El cine que hoy proponemos a los contemporáneos y a los curiosos adolescentes, es el de los viejos a la carrera, una visión gamberra y optimista de los últimos días de Pompeya antes de que estalle el Vesubio. Pura dinamita para prender la mecha de la adrenalina y prepararse un cóctel de viagra. Para ello nada mejor que comenzar por La extraña pareja, otra vez (Howard Deutch, 1998) con un viaje desmadrado de Walter Matthau y Jack Lemon por la America profunda demostrando que se puede jugar a ser Jack Kerouak y quemar la vida cuando se tiene más conocimiento y sentido del humor que toda la generación beat ardiendo en sus penalidades. Buen aperitivo para adentrarse en Dos viejos gruñones (Donald Petrie, 1993) y Dos viejos gruñones II (Howard Deuthc, 1995) donde los dos excelentes actores comparten historia de celos y amoríos nada más y nada menos que con Ann Magret y Sofia Loren, tan hermosas y vitales, a los sesenta tacos, como cuando bailaban con Elvis y Mastroiani.
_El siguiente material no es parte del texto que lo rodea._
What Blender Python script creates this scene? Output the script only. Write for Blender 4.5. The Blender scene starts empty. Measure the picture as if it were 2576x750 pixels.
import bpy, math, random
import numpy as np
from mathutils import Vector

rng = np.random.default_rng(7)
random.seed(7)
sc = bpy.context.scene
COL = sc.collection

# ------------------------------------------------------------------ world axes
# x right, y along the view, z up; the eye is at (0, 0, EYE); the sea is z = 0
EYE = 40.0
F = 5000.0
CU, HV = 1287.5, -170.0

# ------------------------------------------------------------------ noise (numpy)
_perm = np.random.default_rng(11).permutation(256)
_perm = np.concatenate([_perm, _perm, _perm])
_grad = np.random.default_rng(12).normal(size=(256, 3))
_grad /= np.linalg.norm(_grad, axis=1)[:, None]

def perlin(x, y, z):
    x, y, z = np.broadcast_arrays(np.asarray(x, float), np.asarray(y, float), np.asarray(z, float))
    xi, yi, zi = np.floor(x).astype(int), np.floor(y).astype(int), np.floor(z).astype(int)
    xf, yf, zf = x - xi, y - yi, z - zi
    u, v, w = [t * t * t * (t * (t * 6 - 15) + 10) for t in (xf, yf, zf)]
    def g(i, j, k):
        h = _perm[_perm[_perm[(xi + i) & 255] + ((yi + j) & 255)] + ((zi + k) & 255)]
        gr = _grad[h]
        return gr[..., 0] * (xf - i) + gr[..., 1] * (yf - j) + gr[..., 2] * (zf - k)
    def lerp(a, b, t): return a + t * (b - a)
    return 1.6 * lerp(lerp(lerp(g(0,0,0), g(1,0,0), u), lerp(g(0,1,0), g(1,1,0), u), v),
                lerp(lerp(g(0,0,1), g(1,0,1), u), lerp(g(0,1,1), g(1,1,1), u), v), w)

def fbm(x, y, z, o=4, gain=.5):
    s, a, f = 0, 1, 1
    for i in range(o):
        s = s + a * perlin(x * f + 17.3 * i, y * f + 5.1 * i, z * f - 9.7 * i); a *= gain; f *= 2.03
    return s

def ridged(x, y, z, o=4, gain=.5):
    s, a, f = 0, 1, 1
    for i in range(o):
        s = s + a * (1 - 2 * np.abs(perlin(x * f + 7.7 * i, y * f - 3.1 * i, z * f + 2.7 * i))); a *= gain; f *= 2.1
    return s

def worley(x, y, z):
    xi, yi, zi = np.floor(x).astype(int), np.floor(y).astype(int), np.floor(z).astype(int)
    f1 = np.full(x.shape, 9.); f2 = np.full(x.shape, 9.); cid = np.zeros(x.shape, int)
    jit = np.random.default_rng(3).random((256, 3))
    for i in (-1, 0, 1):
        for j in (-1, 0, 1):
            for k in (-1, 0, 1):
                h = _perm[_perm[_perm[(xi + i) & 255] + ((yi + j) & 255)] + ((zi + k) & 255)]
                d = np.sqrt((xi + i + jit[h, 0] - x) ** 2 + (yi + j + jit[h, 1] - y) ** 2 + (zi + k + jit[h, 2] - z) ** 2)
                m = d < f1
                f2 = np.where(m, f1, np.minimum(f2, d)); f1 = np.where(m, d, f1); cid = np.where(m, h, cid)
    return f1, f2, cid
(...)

Y como postre fino y delicado sobre el asunto, dos estupendos platos británicos: ¡Tierra a la vista! (Marta Stephen y Aaron Katz, 2014) con Paul Eenhom y Earl L Nelson viajando por Islandia, con mas comedimiento pero con el mismo espíritu que los hijos de Billy Wilder, y Le Week-end (Roger Michel, 2013), la sutil y aguda visión sobre un matrimonio que se adentra en la vejez y desea volver a Paris, donde paso su luna de miel. El gran Jim Broadbent y la no menos genial Lindsay Duncam bordan una historia repleta de humor y de ironía que, si como en la cinta anterior, no proporciona un chute de Martini en la vena, tampoco nos sumerge en esa melancolía que a partir de los setenta uno intenta evitar, no incluyéndola ni siquiera en el testamento.A sí están las cosas. Y para cuando salga de la Uci, una sesión interminable en honor a las amigas, poniéndonos la serie completa de Las chicas de oro. Un menda pone las copas y el botellón de suero.